### WHAT TO WORK ON
Your task is to extract every line from the material below exactly.

━━━━━━━━━━━━━━━━━━━━

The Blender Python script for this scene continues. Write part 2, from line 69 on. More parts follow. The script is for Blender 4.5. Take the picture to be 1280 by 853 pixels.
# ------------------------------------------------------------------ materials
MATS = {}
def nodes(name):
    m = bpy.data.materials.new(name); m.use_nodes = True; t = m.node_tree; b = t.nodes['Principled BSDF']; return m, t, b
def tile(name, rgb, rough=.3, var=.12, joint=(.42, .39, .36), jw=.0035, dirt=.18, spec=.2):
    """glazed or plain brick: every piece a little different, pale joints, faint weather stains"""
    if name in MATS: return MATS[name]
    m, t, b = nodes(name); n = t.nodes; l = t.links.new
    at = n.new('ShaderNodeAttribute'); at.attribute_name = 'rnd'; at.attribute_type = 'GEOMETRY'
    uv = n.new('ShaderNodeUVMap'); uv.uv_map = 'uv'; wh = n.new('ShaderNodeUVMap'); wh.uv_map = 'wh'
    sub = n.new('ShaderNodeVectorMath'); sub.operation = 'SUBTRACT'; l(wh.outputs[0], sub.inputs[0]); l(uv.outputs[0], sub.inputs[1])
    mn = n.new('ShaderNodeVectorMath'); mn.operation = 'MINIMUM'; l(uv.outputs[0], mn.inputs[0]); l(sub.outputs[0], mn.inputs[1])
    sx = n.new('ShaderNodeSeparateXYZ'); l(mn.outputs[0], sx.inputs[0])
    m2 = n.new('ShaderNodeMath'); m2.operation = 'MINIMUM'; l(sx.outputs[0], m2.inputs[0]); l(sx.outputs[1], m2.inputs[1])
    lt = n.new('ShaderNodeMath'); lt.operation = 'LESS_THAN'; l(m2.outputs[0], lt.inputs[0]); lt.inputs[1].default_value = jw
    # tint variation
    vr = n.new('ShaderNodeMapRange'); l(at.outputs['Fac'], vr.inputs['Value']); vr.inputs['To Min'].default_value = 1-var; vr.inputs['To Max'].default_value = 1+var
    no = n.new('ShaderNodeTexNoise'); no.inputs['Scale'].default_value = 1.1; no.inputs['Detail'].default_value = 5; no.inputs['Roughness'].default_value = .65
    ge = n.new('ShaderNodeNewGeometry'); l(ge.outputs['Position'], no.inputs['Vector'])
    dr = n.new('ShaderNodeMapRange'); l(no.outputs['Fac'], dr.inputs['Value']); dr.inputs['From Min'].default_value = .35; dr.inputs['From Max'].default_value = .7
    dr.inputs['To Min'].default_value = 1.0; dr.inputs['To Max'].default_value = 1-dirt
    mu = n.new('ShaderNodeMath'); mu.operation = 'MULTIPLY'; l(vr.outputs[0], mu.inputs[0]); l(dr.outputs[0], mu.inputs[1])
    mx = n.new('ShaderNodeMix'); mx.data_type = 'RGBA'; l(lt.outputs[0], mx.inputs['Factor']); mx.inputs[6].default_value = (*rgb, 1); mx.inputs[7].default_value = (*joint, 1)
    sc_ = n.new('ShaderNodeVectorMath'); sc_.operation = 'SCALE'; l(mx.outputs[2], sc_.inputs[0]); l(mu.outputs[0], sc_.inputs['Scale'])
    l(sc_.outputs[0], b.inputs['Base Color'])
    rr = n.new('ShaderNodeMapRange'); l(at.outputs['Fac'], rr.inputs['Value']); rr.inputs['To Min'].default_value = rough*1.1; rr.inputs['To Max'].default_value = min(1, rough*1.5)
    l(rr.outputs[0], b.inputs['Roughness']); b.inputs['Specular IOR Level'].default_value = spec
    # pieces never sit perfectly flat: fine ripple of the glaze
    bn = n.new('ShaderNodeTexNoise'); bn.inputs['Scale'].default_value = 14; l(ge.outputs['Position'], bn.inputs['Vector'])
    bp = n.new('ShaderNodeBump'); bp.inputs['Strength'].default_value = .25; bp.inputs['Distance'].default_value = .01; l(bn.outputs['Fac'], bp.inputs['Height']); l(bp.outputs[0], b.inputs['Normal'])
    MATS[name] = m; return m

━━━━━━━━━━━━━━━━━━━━

### TASK ANSWER
The Blender Python script for this scene continues. Write part 2, from line 69 on. More parts follow. The script is for Blender 4.5. Take the picture to be 1280 by 853 pixels.
# ------------------------------------------------------------------ materials
MATS = {}
def nodes(name):
    m = bpy.data.materials.new(name); m.use_nodes = True; t = m.node_tree; b = t.nodes['Principled BSDF']; return m, t, b
def tile(name, rgb, rough=.3, var=.12, joint=(.42, .39, .36), jw=.0035, dirt=.18, spec=.2):
    """glazed or plain brick: every piece a little different, pale joints, faint weather stains"""
    if name in MATS: return MATS[name]
    m, t, b = nodes(name); n = t.nodes; l = t.links.new
    at = n.new('ShaderNodeAttribute'); at.attribute_name = 'rnd'; at.attribute_type = 'GEOMETRY'
    uv = n.new('ShaderNodeUVMap'); uv.uv_map = 'uv'; wh = n.new('ShaderNodeUVMap'); wh.uv_map = 'wh'
    sub = n.new('ShaderNodeVectorMath'); sub.operation = 'SUBTRACT'; l(wh.outputs[0], sub.inputs[0]); l(uv.outputs[0], sub.inputs[1])
    mn = n.new('ShaderNodeVectorMath'); mn.operation = 'MINIMUM'; l(uv.outputs[0], mn.inputs[0]); l(sub.outputs[0], mn.inputs[1])
    sx = n.new('ShaderNodeSeparateXYZ'); l(mn.outputs[0], sx.inputs[0])
    m2 = n.new('ShaderNodeMath'); m2.operation = 'MINIMUM'; l(sx.outputs[0], m2.inputs[0]); l(sx.outputs[1], m2.inputs[1])
    lt = n.new('ShaderNodeMath'); lt.operation = 'LESS_THAN'; l(m2.outputs[0], lt.inputs[0]); lt.inputs[1].default_value = jw
    # tint variation
    vr = n.new('ShaderNodeMapRange'); l(at.outputs['Fac'], vr.inputs['Value']); vr.inputs['To Min'].default_value = 1-var; vr.inputs['To Max'].default_value = 1+var
    no = n.new('ShaderNodeTexNoise'); no.inputs['Scale'].default_value = 1.1; no.inputs['Detail'].default_value = 5; no.inputs['Roughness'].default_value = .65
    ge = n.new('ShaderNodeNewGeometry'); l(ge.outputs['Position'], no.inputs['Vector'])
    dr = n.new('ShaderNodeMapRange'); l(no.outputs['Fac'], dr.inputs['Value']); dr.inputs['From Min'].default_value = .35; dr.inputs['From Max'].default_value = .7
    dr.inputs['To Min'].default_value = 1.0; dr.inputs['To Max'].default_value = 1-dirt
    mu = n.new('ShaderNodeMath'); mu.operation = 'MULTIPLY'; l(vr.outputs[0], mu.inputs[0]); l(dr.outputs[0], mu.inputs[1])
    mx = n.new('ShaderNodeMix'); mx.data_type = 'RGBA'; l(lt.outputs[0], mx.inputs['Factor']); mx.inputs[6].default_value = (*rgb, 1); mx.inputs[7].default_value = (*joint, 1)
    sc_ = n.new('ShaderNodeVectorMath'); sc_.operation = 'SCALE'; l(mx.outputs[2], sc_.inputs[0]); l(mu.outputs[0], sc_.inputs['Scale'])
    l(sc_.outputs[0], b.inputs['Base Color'])
    rr = n.new('ShaderNodeMapRange'); l(at.outputs['Fac'], rr.inputs['Value']); rr.inputs['To Min'].default_value = rough*1.1; rr.inputs['To Max'].default_value = min(1, rough*1.5)
    l(rr.outputs[0], b.inputs['Roughness']); b.inputs['Specular IOR Level'].default_value = spec
    # pieces never sit perfectly flat: fine ripple of the glaze
    bn = n.new('ShaderNodeTexNoise'); bn.inputs['Scale'].default_value = 14; l(ge.outputs['Position'], bn.inputs['Vector'])
    bp = n.new('ShaderNodeBump'); bp.inputs['Strength'].default_value = .25; bp.inputs['Distance'].default_value = .01; l(bn.outputs['Fac'], bp.inputs['Height']); l(bp.outputs[0], b.inputs['Normal'])
    MATS[name] = m; return m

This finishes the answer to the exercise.